Quote the listing below in full and exactly as written, but omit every picture.

** Start SUPPLIED DATA **

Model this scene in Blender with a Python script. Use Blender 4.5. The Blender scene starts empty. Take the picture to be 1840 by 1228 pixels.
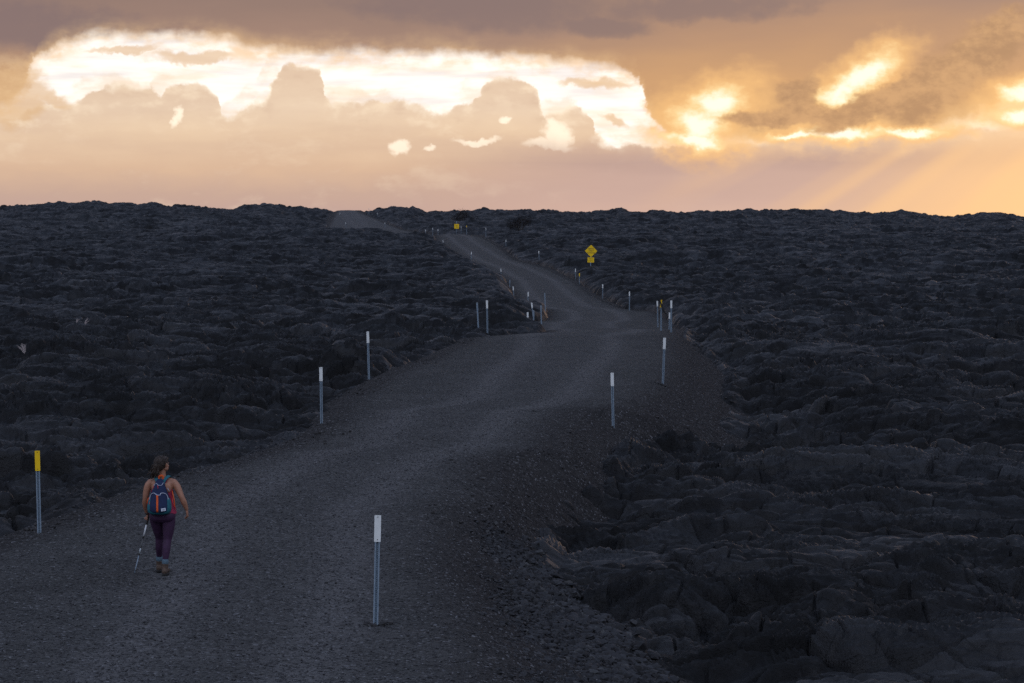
import bpy, bmesh, math, random
import numpy as np
from mathutils import Vector, Matrix

random.seed(7)
rng = np.random.default_rng(11)
scn = bpy.context.scene
COL = scn.collection
LOD = 1.0

# ------------------------------------------------------------------ camera
# The photograph is 1840 px wide; a 100 mm lens on a 36 mm sensor gives F px.
F = 1840 * 100 / 36.0
HY = 381.0            # row of the level line
CX = 920.0
CAMZ = 4.87           # lens height above the near road
cam_d = bpy.data.cameras.new('camera')
cam = bpy.data.objects.new('camera', cam_d)
COL.objects.link(cam)
cam.location = (0, 0, CAMZ)
cam.rotation_euler = (math.radians(90), 0, 0)
cam_d.lens = 100
cam_d.sensor_width = 36
cam_d.shift_y = -(614 - HY) / 1840.0
cam_d.clip_start = 0.5
cam_d.clip_end = 9000
cam_d.dof.use_dof = True
cam_d.dof.focus_distance = 41.0
cam_d.dof.aperture_fstop = 11.0
scn.camera = cam
scn.render.engine = 'CYCLES'
scn.view_settings.view_transform = 'Standard'
scn.view_settings.look = 'None'
scn.view_settings.exposure = 0.0
scn.view_settings.gamma = 1.0
scn.view_settings.use_curve_mapping = False
scn.cycles.use_denoising = False
scn.cycles.max_bounces = 4
scn.cycles.diffuse_bounces = 2
scn.cycles.glossy_bounces = 2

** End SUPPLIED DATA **

PROBLEM SOLUTION:
Model this scene in Blender with a Python script. Use Blender 4.5. The Blender scene starts empty. Take the picture to be 1840 by 1228 pixels.
import bpy, bmesh, math, random
import numpy as np
from mathutils import Vector, Matrix

random.seed(7)
rng = np.random.default_rng(11)
scn = bpy.context.scene
COL = scn.collection
LOD = 1.0

# ------------------------------------------------------------------ camera
# The photograph is 1840 px wide; a 100 mm lens on a 36 mm sensor gives F px.
F = 1840 * 100 / 36.0
HY = 381.0            # row of the level line
CX = 920.0
CAMZ = 4.87           # lens height above the near road
cam_d = bpy.data.cameras.new('camera')
cam = bpy.data.objects.new('camera', cam_d)
COL.objects.link(cam)
cam.location = (0, 0, CAMZ)
cam.rotation_euler = (math.radians(90), 0, 0)
cam_d.lens = 100
cam_d.sensor_width = 36
cam_d.shift_y = -(614 - HY) / 1840.0
cam_d.clip_start = 0.5
cam_d.clip_end = 9000
cam_d.dof.use_dof = True
cam_d.dof.focus_distance = 41.0
cam_d.dof.aperture_fstop = 11.0
scn.camera = cam
scn.render.engine = 'CYCLES'
scn.view_settings.view_transform = 'Standard'
scn.view_settings.look = 'None'
scn.view_settings.exposure = 0.0
scn.view_settings.gamma = 1.0
scn.view_settings.use_curve_mapping = False
scn.cycles.use_denoising = False
scn.cycles.max_bounces = 4
scn.cycles.diffuse_bounces = 2
scn.cycles.glossy_bounces = 2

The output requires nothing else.